Key differences between the “first” and “second” breach response contracts: The CSID contract covers only 18 months of services, while the ID Experts contract covers three years. In the former, CSID had to provide notifications to individuals while in the second, ID Experts is off the hook because the Defense Department will issue notifications.

That’s another eventual cost.

DoD will bill the rest of the government for notifications

Beth Cobert, OPM’s acting director, surprised the rest of the government when she penned a July memo informing other agencies they would have to pitch in for credit monitoring. Each agency’s “portion” will be based on the number of affected individuals from each agency, Cobert wrote, though some have noted those numbers would be difficult if not impossible to break down accurately.

The ultimate divisions are still up in the air, but Federal News Radio reported last month that the DoD, likely the outfit with the biggest chunk of potential victims, will pony up $132 million as its share of the credit monitoring costs.

But DoD will get some back by taking a cut for providing the newest round of notifications.

“The costs for these services are still being determined,” DoD spokesperson Valerie Henderson told FCW. “Once determined, OPM will provide DoD funds from the OPM account that contains funds from all government agencies impacted by the recent OPM cybersecurity incident.”

Millions in lifetimes of costs?

Further complicating the cost analysis: the prospect of lifetime credit monitoring.

In lawsuits filed against OPM and OPM officials, the American Federation of Government Employees and the National Treasury Employees Union have both called for the government to provide feds with lifetime protection.

Those suits are still working their way through the courts, but should either prove successful, they would present an additional cost – and it seems no one’s quite sure how much.
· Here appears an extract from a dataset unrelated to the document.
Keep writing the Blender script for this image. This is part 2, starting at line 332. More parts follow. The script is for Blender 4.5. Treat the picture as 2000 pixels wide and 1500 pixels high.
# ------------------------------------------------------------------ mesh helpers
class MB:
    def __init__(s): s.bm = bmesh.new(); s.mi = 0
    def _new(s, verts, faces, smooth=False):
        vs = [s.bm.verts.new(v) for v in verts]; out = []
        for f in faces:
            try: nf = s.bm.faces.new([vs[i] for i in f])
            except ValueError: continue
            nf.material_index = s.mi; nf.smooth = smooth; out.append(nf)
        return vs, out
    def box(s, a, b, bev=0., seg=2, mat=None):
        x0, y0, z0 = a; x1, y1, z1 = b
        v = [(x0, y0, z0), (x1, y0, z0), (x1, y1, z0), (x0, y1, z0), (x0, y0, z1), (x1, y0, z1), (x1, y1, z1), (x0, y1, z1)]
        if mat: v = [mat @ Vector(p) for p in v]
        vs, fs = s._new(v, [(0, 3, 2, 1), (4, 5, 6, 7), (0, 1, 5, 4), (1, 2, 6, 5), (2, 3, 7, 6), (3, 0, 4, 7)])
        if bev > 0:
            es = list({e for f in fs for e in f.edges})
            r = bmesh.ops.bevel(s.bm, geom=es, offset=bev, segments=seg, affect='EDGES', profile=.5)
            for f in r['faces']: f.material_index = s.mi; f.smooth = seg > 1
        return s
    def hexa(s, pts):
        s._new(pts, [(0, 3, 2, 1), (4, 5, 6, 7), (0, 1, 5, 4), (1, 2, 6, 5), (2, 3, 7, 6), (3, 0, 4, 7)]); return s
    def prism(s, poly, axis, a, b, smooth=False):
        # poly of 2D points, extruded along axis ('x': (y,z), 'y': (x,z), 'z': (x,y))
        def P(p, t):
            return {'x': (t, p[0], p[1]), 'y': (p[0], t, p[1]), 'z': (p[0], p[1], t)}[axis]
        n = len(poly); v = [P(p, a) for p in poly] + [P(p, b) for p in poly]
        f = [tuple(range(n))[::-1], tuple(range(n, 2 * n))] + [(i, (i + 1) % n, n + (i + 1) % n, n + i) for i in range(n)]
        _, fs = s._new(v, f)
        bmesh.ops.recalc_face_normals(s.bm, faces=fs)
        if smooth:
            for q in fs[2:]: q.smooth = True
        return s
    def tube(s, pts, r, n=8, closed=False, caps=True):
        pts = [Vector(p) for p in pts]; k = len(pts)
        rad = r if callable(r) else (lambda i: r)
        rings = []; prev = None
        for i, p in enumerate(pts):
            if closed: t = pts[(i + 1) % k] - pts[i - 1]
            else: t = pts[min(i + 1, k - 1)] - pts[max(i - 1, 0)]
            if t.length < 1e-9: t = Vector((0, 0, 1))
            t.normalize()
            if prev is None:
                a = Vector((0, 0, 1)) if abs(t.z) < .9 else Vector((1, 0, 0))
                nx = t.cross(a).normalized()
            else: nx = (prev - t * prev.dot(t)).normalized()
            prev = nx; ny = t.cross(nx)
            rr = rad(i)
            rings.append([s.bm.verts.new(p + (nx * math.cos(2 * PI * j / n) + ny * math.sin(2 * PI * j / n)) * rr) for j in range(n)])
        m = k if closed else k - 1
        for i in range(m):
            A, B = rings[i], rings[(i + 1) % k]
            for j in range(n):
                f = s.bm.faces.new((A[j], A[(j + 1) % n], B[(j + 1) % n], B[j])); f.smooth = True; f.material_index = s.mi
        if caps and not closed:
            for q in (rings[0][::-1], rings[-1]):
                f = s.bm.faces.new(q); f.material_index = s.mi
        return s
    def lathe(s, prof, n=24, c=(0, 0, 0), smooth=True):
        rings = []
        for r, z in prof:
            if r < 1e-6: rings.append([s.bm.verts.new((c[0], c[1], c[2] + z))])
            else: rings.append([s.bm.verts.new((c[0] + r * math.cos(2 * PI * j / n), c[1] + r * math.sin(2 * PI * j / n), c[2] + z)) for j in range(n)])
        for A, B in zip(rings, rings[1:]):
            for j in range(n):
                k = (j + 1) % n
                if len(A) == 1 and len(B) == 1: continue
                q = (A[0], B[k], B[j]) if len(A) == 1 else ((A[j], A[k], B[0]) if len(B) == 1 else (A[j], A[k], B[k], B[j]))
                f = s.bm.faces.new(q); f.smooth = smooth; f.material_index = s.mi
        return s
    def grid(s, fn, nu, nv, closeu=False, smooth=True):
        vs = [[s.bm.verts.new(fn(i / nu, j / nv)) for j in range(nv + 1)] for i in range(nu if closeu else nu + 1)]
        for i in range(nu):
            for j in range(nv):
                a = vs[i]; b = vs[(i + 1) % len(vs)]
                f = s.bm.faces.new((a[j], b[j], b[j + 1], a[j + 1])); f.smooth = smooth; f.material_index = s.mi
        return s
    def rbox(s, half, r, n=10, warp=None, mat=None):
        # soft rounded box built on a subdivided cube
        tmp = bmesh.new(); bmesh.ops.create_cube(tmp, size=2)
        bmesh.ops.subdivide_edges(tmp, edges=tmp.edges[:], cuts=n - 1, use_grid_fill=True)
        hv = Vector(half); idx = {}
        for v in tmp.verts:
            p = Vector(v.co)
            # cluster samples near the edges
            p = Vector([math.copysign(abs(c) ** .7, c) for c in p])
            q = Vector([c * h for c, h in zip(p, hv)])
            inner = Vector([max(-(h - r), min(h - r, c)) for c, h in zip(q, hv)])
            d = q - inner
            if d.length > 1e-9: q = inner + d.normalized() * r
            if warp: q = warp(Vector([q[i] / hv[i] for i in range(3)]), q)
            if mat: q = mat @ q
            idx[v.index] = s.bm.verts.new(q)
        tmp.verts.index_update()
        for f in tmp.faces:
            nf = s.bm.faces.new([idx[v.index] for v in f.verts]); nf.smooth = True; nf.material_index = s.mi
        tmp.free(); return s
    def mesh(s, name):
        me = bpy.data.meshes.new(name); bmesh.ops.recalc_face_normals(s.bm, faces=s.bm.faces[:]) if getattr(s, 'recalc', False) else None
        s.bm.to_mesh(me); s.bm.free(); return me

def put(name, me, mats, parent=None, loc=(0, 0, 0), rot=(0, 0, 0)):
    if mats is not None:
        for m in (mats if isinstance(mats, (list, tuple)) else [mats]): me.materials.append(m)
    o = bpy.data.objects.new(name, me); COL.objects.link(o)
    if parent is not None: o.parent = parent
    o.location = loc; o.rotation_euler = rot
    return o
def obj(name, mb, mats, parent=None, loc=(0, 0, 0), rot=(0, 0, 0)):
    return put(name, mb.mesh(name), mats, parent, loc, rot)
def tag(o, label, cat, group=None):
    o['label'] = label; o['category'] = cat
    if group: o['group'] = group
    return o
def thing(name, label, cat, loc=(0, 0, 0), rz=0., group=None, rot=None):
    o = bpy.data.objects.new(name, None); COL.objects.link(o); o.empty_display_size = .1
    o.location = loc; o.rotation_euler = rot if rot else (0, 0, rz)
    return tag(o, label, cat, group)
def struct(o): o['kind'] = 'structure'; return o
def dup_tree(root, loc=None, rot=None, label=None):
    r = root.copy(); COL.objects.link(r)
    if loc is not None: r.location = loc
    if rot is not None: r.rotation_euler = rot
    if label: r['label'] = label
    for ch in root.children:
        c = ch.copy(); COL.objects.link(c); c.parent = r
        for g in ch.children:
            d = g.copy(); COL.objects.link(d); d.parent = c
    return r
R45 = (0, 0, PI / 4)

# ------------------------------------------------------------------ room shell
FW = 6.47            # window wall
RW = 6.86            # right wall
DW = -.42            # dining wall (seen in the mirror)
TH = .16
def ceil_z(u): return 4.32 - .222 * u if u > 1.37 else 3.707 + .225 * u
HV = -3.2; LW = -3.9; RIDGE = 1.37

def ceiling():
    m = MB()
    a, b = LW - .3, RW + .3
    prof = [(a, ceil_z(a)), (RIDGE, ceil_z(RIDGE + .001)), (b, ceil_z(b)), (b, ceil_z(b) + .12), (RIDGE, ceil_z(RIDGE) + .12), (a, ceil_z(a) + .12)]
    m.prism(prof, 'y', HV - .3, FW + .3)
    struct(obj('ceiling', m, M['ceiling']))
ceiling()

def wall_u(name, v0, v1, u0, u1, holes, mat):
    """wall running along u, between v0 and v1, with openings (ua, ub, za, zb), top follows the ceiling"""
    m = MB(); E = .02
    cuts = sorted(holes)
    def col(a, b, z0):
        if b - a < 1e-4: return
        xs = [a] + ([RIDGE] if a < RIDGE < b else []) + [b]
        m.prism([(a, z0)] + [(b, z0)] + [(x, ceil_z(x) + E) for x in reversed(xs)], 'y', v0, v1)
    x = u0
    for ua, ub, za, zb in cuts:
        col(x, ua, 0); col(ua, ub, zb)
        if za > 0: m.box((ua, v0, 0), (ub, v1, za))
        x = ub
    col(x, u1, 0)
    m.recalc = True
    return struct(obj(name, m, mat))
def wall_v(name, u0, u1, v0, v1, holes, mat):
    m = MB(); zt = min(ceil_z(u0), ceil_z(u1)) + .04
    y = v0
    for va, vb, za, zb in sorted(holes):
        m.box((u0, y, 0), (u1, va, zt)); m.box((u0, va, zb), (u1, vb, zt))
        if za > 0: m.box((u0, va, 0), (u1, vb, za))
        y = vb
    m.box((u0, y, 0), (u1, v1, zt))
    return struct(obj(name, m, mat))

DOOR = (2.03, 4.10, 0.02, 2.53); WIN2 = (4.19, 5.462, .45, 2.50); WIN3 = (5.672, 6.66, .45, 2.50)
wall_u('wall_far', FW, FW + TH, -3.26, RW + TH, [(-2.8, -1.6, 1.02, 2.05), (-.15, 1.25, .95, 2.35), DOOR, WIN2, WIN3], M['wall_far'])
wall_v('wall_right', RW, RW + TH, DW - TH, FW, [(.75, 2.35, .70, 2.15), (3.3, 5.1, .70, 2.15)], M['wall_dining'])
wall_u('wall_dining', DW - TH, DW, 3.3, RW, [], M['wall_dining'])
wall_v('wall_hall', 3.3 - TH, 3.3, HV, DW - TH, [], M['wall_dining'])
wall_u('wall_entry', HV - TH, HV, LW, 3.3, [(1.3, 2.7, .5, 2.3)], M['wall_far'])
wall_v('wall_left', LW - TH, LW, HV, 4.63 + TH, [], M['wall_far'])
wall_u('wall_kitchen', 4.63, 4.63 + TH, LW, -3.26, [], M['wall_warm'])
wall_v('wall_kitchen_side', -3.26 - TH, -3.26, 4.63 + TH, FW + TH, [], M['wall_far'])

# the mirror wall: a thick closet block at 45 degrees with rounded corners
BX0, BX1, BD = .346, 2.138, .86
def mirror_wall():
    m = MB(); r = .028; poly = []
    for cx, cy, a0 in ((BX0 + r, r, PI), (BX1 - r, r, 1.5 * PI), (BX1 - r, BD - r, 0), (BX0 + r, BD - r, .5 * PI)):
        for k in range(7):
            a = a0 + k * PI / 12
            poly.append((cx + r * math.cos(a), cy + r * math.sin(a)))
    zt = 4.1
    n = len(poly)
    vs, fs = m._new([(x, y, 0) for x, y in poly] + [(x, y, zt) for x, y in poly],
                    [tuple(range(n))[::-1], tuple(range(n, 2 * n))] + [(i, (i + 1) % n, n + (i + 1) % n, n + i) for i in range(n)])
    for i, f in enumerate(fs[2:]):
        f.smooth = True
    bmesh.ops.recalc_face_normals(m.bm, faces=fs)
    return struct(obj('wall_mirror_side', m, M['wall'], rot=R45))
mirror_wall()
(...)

OPM spokesperson Sam Schumach told FCW that OPM had not produced a cost estimate for providing individuals with lifetime credit monitoring. The Office of Management and Budget did not return a request for comment on the issue, and both the unions said they had not produced their own cost estimates.

“NTEU continues to pursue lifetime coverage,” affirmed Anthony Reardon, NTEU president, in a statement to FCW. An NTEU spokesperson added, “NTEU does not have a cost estimate.”

“AFGE stands by its demand for lifetime credit monitoring,” an AFGE spokesperson said, adding that the government can only blame itself for any costs incurred.

“We have not produced a cost estimate of such monitoring, but any concern for the cost of remediating the breach went out the window with our members’ personal data,” the spokesperson said. “If the government was concerned about the costs, the time to address that was before the breach, when cost-effective measures could still have been taken to protect our data.”

What’s the use?

The final piece of the puzzle is cybersecurity improvement costs.

Those could be high – OPM’s infrastructure modernization project could top $100 million alone, and that’s to say nothing of cyber sprint costs – but those are costs that likely would have been incurred eventually anyway. Most of the truly “new” costs are associated with credit monitoring and identity theft insurance, and they may prove to be a wasted expense.

“It gives you a false sense of security, a false sense of hope,” said longtime federal consultant Larry Allen. “I don’t think that credit monitoring is going to do much for anyone.”

From the beginning, security experts have been warning that the OPM attack is probably not aimed at exploiting individuals’ financial data.

“The people who hacked this data weren’t after your credit score or the ability to open a MasterCard,” Allen said, noting that if the culprit is the Chinese government, as officials have indicated, then the stolen data will likely be used for blackmail and other, yet unknown espionage purposes.

Maybe credit monitoring won’t help protect anybody, but it could help make exposed individuals feel “loved” by Uncle Sam and less likely to flip when foreign intelligence agencies come calling, Allen posited.

“It’s something,” Allen said of credit monitoring services. “It’s like a gift bag. It doesn’t really matter what’s in it, it’s the thought that counts.”

But ultimately, all the credit monitoring in the world won’t fix America’s underlying security issues, he added.

“Way too many people have security clearances today that don’t need them,” Allen said, noting the massive trove of clearance information made an irresistible, valuable target for foreign adversaries.

The government needs to focus on modernizing systems and culling the ranks of those who hold clearances and privileged access to federal systems, Allen said. “That’s where the investment has to come.”